• _Collected material_

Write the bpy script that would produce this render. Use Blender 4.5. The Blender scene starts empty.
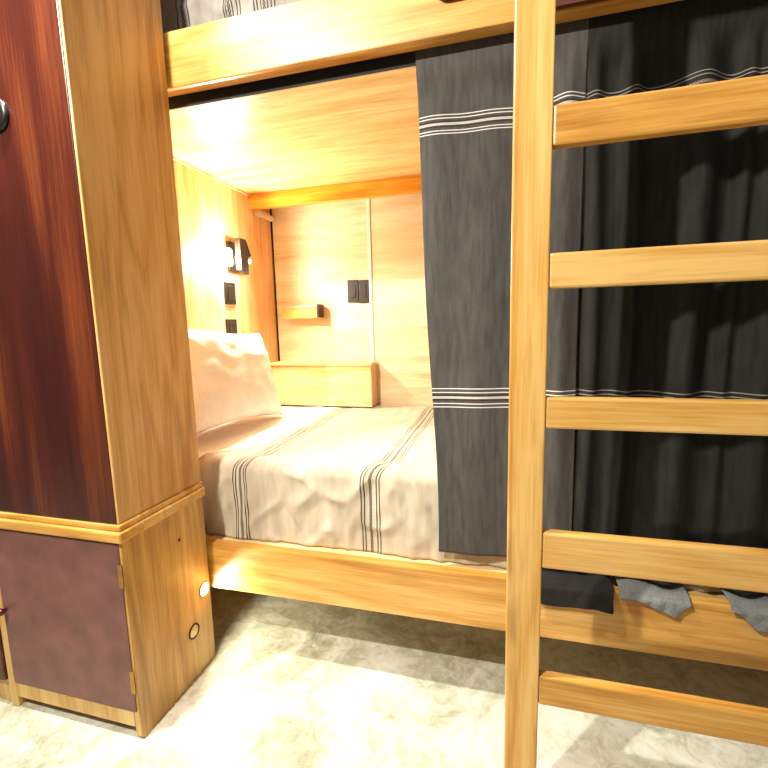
import bpy, bmesh, math, random
from mathutils import Vector, Matrix, noise
random.seed(7)
scn = bpy.context.scene
COL = scn.collection

# ------------------------------------------------------------------ helpers
def lin(h):
    h = h.lstrip('#')
    o = []
    for i in (0, 2, 4):
        c = int(h[i:i+2], 16) / 255
        o.append(c/12.92 if c <= .04045 else ((c+.055)/1.055)**2.4)
    return (*o, 1)

class NT:
    def __init__(s, name):
        s.m = bpy.data.materials.new(name); s.m.use_nodes = True
        s.t = s.m.node_tree; s.b = s.t.nodes['Principled BSDF']
    def n(s, typ, **kw):
        nd = s.t.nodes.new('ShaderNode'+typ)
        for k, v in kw.items():
            if k.startswith('i_'):
                key = k[2:]
                key = int(key) if key.isdigit() else key.replace('_', ' ')
                nd.inputs[key].default_value = v
            else: setattr(nd, k, v)
        return nd
    def l(s, a, b): s.t.links.new(a, b)
    def math(s, op, a, b=None, c=None, clamp=False):
        nd = s.t.nodes.new('ShaderNodeMath'); nd.operation = op; nd.use_clamp = clamp
        for i, v in enumerate((a, b, c)):
            if v is None: continue
            if isinstance(v, (int, float)): nd.inputs[i].default_value = v
            else: s.l(v, nd.inputs[i])
        return nd.outputs[0]
    def mix(s, fac, a, b):
        nd = s.t.nodes.new('ShaderNodeMix'); nd.data_type = 'RGBA'
        for idx, v in ((0, fac), (6, a), (7, b)):
            if isinstance(v, (int, float, tuple)): nd.inputs[idx].default_value = v
            else: s.l(v, nd.inputs[idx])
        return nd.outputs[2]
    def ramp(s, fac, stops):
        nd = s.t.nodes.new('ShaderNodeValToRGB'); e = nd.color_ramp.elements
        while len(e) < len(stops): e.new(.5)
        for i, (p, c) in enumerate(stops): e[i].position = p; e[i].color = c
        s.l(fac, nd.inputs[0]); return nd.outputs[0]
    def bump(s, h, strength=.3, dist=.002):
        nd = s.n('Bump'); nd.inputs['Strength'].default_value = strength
        nd.inputs['Distance'].default_value = dist
        s.l(h, nd.inputs['Height']); s.l(nd.outputs[0], s.b.inputs['Normal'])

def wood(name, dark, mid, light, axis='x', rough=.38, scale=1.0, ring=1.0, spec=.5, blotch=.55, rk=.16, nring=5.0, fine=.38, sw=.35, streak=.55):
    w = NT(name)
    tc = w.n('TexCoord'); oi = w.n('ObjectInfo')
    off = w.n('VectorMath', operation='SCALE'); off.inputs[0].default_value = (37, 19, 53)
    w.l(oi.outputs['Random'], off.inputs[3])
    add = w.n('VectorMath', operation='ADD'); w.l(tc.outputs['Object'], add.inputs[0]); w.l(off.outputs[0], add.inputs[1])
    mp = w.n('Mapping'); w.l(add.outputs[0], mp.inputs[0])
    sc = {'x': (.11, 1, 1), 'y': (1, .11, 1), 'z': (1, 1, .11)}[axis]
    mp.inputs['Scale'].default_value = tuple(v*scale for v in sc)
    n1 = w.n('TexNoise', i_Scale=8.0*ring, i_Detail=2.0, i_Roughness=.5, i_Distortion=sw); w.l(mp.outputs[0], n1.inputs['Vector'])
    rings = w.math('FRACT', w.math('MULTIPLY', n1.outputs['Fac'], nring))
    rings = w.math('ABSOLUTE', w.math('SUBTRACT', w.math('MULTIPLY', rings, 2.0), 1.0))
    mp2 = w.n('Mapping'); w.l(add.outputs[0], mp2.inputs[0])
    mp2.inputs['Scale'].default_value = {'x': (.03, 1, 1), 'y': (1, .03, 1), 'z': (1, 1, .03)}[axis]
    n2 = w.n('TexNoise', i_Scale=190.0, i_Detail=3.0, i_Roughness=.6); w.l(mp2.outputs[0], n2.inputs['Vector'])
    n3 = w.n('TexNoise', i_Scale=5.0, i_Detail=2.0); w.l(mp.outputs[0], n3.inputs['Vector'])
    f = w.math('ADD', w.math('MULTIPLY', rings, rk), w.math('MULTIPLY', n2.outputs['Fac'], fine))
    f = w.math('ADD', f, w.math('MULTIPLY', n3.outputs['Fac'], blotch))
    c = w.ramp(f, [(.34, dark), (.52, mid), (.68, light)])
    mp3 = w.n('Mapping'); w.l(add.outputs[0], mp3.inputs[0])
    mp3.inputs['Scale'].default_value = {'x': (.07, 1, 1), 'y': (1, .07, 1), 'z': (1, 1, .07)}[axis]
    n4 = w.n('TexNoise', i_Scale=26.0, i_Detail=4.0, i_Roughness=.6); w.l(mp3.outputs[0], n4.inputs['Vector'])
    n5 = w.n('TexNoise', i_Scale=4.5, i_Detail=1.0); w.l(add.outputs[0], n5.inputs['Vector'])
    st = w.math('MULTIPLY', w.math('SUBTRACT', n4.outputs['Fac'], .53), 6.0, clamp=True)
    st = w.math('MULTIPLY', st, w.math('MULTIPLY', w.math('SUBTRACT', n5.outputs['Fac'], .46), 7.0, clamp=True))
    c = w.mix(w.math('MULTIPLY', st, streak), c, tuple(v*.62 for v in dark[:3])+(1,))
    w.l(c, w.b.inputs['Base Color'])
    w.b.inputs['Roughness'].default_value = rough
    w.b.inputs['Specular IOR Level'].default_value = spec
    w.bump(n2.outputs['Fac'], .15, .001)
    return w.m

def plain(name, col, rough=.5, metal=0, var=.12, nscale=30, spec=.5):
    w = NT(name)
    tc = w.n('TexCoord'); n = w.n('TexNoise', i_Scale=float(nscale), i_Detail=4.0); w.l(tc.outputs['Object'], n.inputs['Vector'])
    d = tuple(v*(1-var*2) for v in col[:3])+(1,); l_ = tuple(min(1, v*(1+var)) for v in col[:3])+(1,)
    w.l(w.ramp(n.outputs['Fac'], [(.3, d), (.7, l_)]), w.b.inputs['Base Color'])
    w.b.inputs['Roughness'].default_value = rough; w.b.inputs['Metallic'].default_value = metal
    w.b.inputs['Specular IOR Level'].default_value = spec
    return w.m

def emis(name, col, s):
    w = NT(name); w.b.inputs['Base Color'].default_value = col
    w.b.inputs['Emission Color'].default_value = col; w.b.inputs['Emission Strength'].default_value = s
    return w.m

def mesh_obj(name, bm, mat, parent=None, smooth=False, kind=None, base=None):
    bmesh.ops.recalc_face_normals(bm, faces=bm.faces)
    L = Vector(base) if base is not None else (Vector(parent['_b']) if parent is not None else Vector((0, 0, 0)))
    bmesh.ops.translate(bm, verts=bm.verts, vec=-L)
    me = bpy.data.meshes.new(name); bm.to_mesh(me); bm.free()
    if smooth:
        for p in me.polygons: p.use_smooth = True
    me.materials.append(mat)
    o = bpy.data.objects.new(name, me); COL.objects.link(o)
    if parent is not None: o.parent = parent
    else: o.location = L
    o['_b'] = tuple(L)
    if kind: o['kind'] = kind
    return o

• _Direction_
The lines from the start of the data through the line that contains "return (*o, 1)" are to be returned exactly, please, with both ends included and every picture left out.

• _Task solution_
Write the bpy script that would produce this render. Use Blender 4.5. The Blender scene starts empty.
import bpy, bmesh, math, random
from mathutils import Vector, Matrix, noise
random.seed(7)
scn = bpy.context.scene
COL = scn.collection

# ------------------------------------------------------------------ helpers
def lin(h):
    h = h.lstrip('#')
    o = []
    for i in (0, 2, 4):
        c = int(h[i:i+2], 16) / 255
        o.append(c/12.92 if c <= .04045 else ((c+.055)/1.055)**2.4)
    return (*o, 1)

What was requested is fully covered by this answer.